Título: Em meio a impasse, Brasil e Argentina voltam a discutir
Autor: D"Ercole, Ronaldo; Figueiredo, Janaína
Fonte: O Globo, 02/06/2011, Economia, p. 25

"Gestos de boa vontade" não se tornaram realidade e produtos ainda estão na fronteira

SÃO PAULO e BUENOS AIRES. Brasil e Argentina retomam hoje em Brasília as negociações sobre a disputa que paralisa as trocas comerciais entre os dois países. As promessas de "gestos de boa vontade" feitas semana passada pouco ajudaram. A maioria das empresas brasileiras continua com produtos retidos na fronteira à espera de licenças do país vizinho. O governo brasileiro, que acenara com a possibilidade de liberar ao menos parte dos cerca de cinco mil veículos parados do lado de lá da fronteira, revidou na mesma moeda e não emitiu licenças.

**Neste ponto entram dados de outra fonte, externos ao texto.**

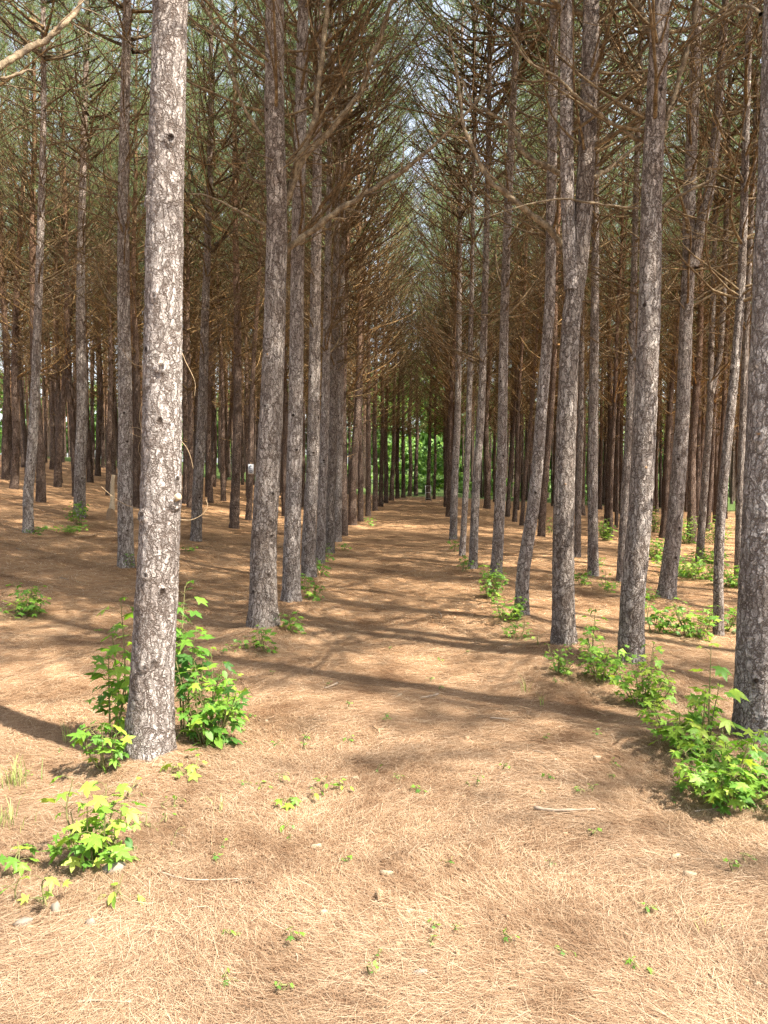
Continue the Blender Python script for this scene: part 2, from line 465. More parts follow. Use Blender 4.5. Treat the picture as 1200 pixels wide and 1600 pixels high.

Segundo uma fonte da equipe da ministra da Indústria argentina, Débora Giorgi, no encontro de hoje com o ministro Fernando Pimentel (Desenvolvimento) ela voltará a defender a necessidade de o país se reindustrializar, "porque senão deixaremos de ser sócios e passaremos a ser uma colônia do Brasil". Perguntado ontem sobre as perspectivas da reunião de hoje, o secretário-executivo do Ministério do Desenvolvimento, Alessandro Teixeira, que esteve em Buenos Aires semana passada, disse apenas que as negociações prosseguem.

As empresas brasileiras estão divididas quanto às negociações. Parte acredita que se está a caminho de um entendimento. A indústria brasileira tem 576 produtos sob o regime de licenças não automáticas que vem sendo imposto gradualmente pelo governo argentino.

A Whirlpool, dona das marcas de eletrodomésticos Consul e Brastemp, tinha 500 contêineres de geladeiras e máquinas de lavar parados na fronteira, alguns há mais de cem dias, e conseguiu esta semana a liberação de cem deles.

- Não tenho dúvidas de que (a liberação) foi por causa do esforço de negociação - diz Armando Valle Júnior, vice-presidente de Relações Institucionais de Whirlpool.

No setor têxtil, demora de até 180 dias para liberação

Os exportadores de calçados têm conseguido algumas liberações, mas há cerca de 430 mil pares retidos. Já a situação dos exportadores têxteis e de máquinas agrícolas continuava inalterada. Há 2.500 tratores e colheitadeiras à espera das licenças.

- Até janeiro, mesmo com demora de até cem dias, ainda conseguíamos licenças, mas depois nada mais foi autorizado - diz Milton Rego, vice-presidente de Máquinas Agrícolas da Anfavea. - Nossos distribuidores na Argentina, que são empresários locais, não têm produtos e não têm conseguido importar nem peças de reposição.

No setor têxtil, a espera chega a 180 dias. Muitas empresas só têm despachado as encomendas dos clientes argentinos após a liberação das licenças.

- O Brasil está sendo retaliado pelo governo argentino - diz Alfredo Emílio Bonduki, da Associação Brasileira da Indústria Têxtil (Abit), que estima as perdas este ano com essa briga em US$60 milhões.

A Argentina deverá pedir ao Brasil a negociação de acordos entre os empresários de os dois países para estabelecer cotas às exportações brasileiras, como já foi feito antes. Bonduki argumenta que isso só serviu para a Argentina trocar produtos brasileiros por chineses.

- Sem acordo haverá prejuízo para os dois países - diz José Augusto de Castro, vice-presidente da Associação de Comércio Exterior do Brasil (AEB).